Looking back and forward at
Indian politics
The most
interesting happening in 2014 was the victory of Bharatiya Janata Party in the
Lok Sabha elections and emergence of Narendra Modi as India’s Prime Minister. He
is the man who appears to be openly contemptuous of minorities and
authoritarian in style.
In the past Jawaharlal
Nehru or Indira Gandhi won because of caste coalitions assembled by it in
different parts of the country to which they added votes that accrued to them
personally. Whenever and wherever these coalitions wavered or cracked – in
Tamil Nadu in the 1960s, in Andhra Pradesh in the early 1980s, in Uttar Pradesh
and Bihar in the late 1980s – the party was summarily removed from power,
either temporarily or permanently, and no genie could paper over the cracks.
If economic issues
matter to Indian voters, why have they failed to throw up a single party that
represents the economic interests of the poor, for these would appear to
require, at the very least, an institutional overhaul of the existing system?

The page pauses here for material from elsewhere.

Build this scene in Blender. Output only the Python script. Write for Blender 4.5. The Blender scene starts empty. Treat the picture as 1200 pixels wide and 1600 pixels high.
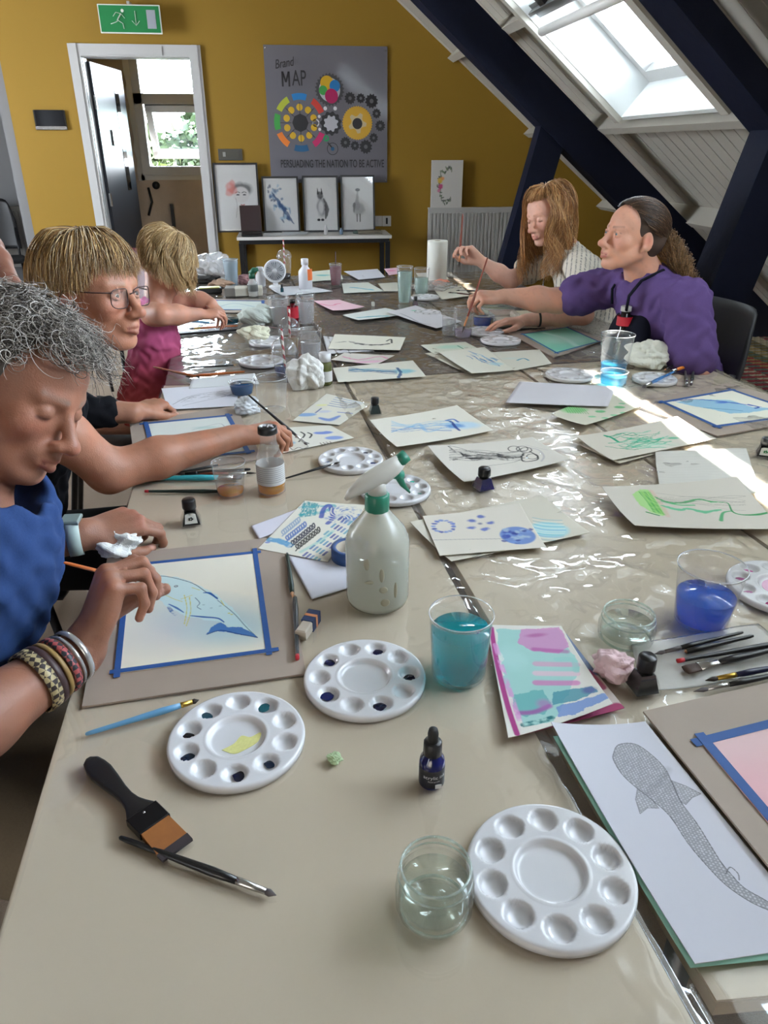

It is striking that the poor who vote – and those who champion their interests
– seem to accept that our basic social infrastructure is essentially
un-reformable. It is obvious that the economic reform contemplated by the
socialists cannot come about unless there is a revolution. That seizure of
power must be by the proletariat.
The original sin
of the Nehruvian nation building programme was its failure to reform colonial
mechanisms of government so as to make it minimally accountable to the
citizenry. This inevitably begat social exclusion and we are living with its
consequences to this day. There is a straight line that can be drawn from Nehru
to Modi and that line has nothing to do with secularism and even less with
“socialism”. It can be defined as paternalism, the belief that the poor must be
kept in their place and that the institutions of the state must be insulated
from them except for the five yearly carnival of elections.
It is perfectly
true that the extent of Modi’s victory is less decisive than it seems: with
only 31 percent of the vote (out of a turnout of roughly 66 percent), the BJP’s
share compares unfavorably with previous Congress majorities based on 40
percent or more of the vote from a turnout of anything between 55 to 65
percent.
Manmohan Singh was
a weak prime minister, undercut by the Gandhis, unwilling and unable to assert
his authority. Manmohan Singh presided over a corrupt and kleptocratic
government. It is worth pointing out that this is the typical bureaucrat’s
pattern of behaviour. Narsimha Rao’s venality is excused for he served the rich
well.
As for the
Gandhis, they have failed entirely to realize that no member of the family
since, well, Indira Gandhi, has ever had the ability to add significantly to the
party vote – not Rajiv, and certainly not Sonia or Rahul Gandhi. In other
words, the Congress, in order to win elections, has to build caste coalitions
and actually do something, or be seen to be doing something, for the poor while
in power. Rahul Gandhi’s near comic lack of understanding of how politics in
India actually works seems bound to prolong the party’s history of shooting
itself in the foot.
As for the Aam Aadmi
Party, it was welcoming all and sundry into its ranks after its success in
Delhi. Yet the AAP is still there, still standing, if considerably battered and
bowed. Only Arvind Kejriwal needs to reinvent AAP as a social democratic party
of the kind India has never had.
Lastly, most
Indian voted for Hindutva ideology. Be sure that Hindutva will not turn into
fascism. Its ideology and votaries have little in common with Nazis and
blackshirts in Germany and Italy of the 1920s and 30s. Now to the ideology of
Hindutva has been added what it lacked so far: an authoritarian, demagogic
personality. Obviously, if an Indian fascism does take root and flourish, its
methods and targets will be different from those of Italy and Germany.